Brooklyn’s Lambda Independent Democrats issued a statement charging that the actions of the principal and Walcott “demean LGBT families and LGBT relationships.” The statement said, “This careless and damaging set of decisions and public statements are a slap in the face of the city’s Respect for All initiatives that strive to promote diversity and inclusivity with the public school system.”

Lynn Faria, interim executive director of the Empire State Pride Agenda, said in a written statement, “Kameron’s principal should not have given parents the option to pull their kids from their classmate’s presentation since to do so suggests that there is shame surrounding the subject of same-sex marriage.”

The New York Civil Liberties Union said that Slade’s rights were violated, and Public Advocate Bill de Blasio and Comptroller John Liu have also weighed in on his side.

Dromm condemned the separate limited assembly as “discriminatory,” saying, “Separate but equal does not work.” On June 18, when the assembly was held, he was barred from attending by DOE officials. “Allowing parents to opt their children out of the assembly today is tantamount to allowing them to opt out of reality,” Dromm said.
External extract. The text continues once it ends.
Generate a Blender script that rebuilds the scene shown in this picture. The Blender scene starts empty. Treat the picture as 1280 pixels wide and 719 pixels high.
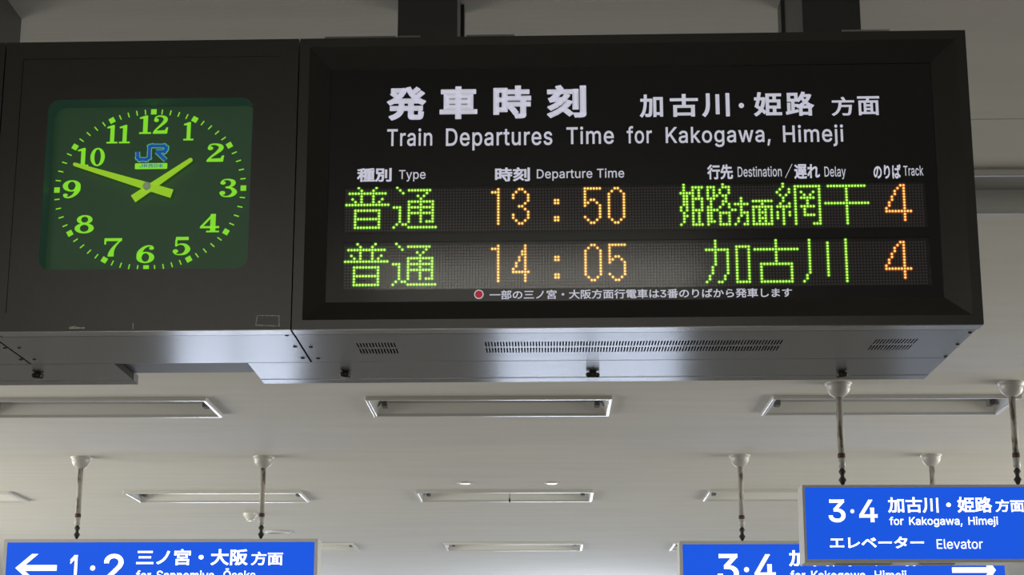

Toward the end of his essay, Slade wrote, “My Mom is very open with me about same-gender marriage. However, some of those may be uncomfortable and think it is inappropriate to talk about this to children. I think adults must realize that as children get older, they become aware of these mature issues that are going on in the world. If children read or watch the news they can be aware of same-gender marriage. So what’s the point of trying to hide it?”

He concluded by writing, “Parents and teachers should discuss these issues without shame with their children.”

The challenge for equality advocates is whether they will allow Walcott’s compromise to become a precedent or see to it that this never happens again.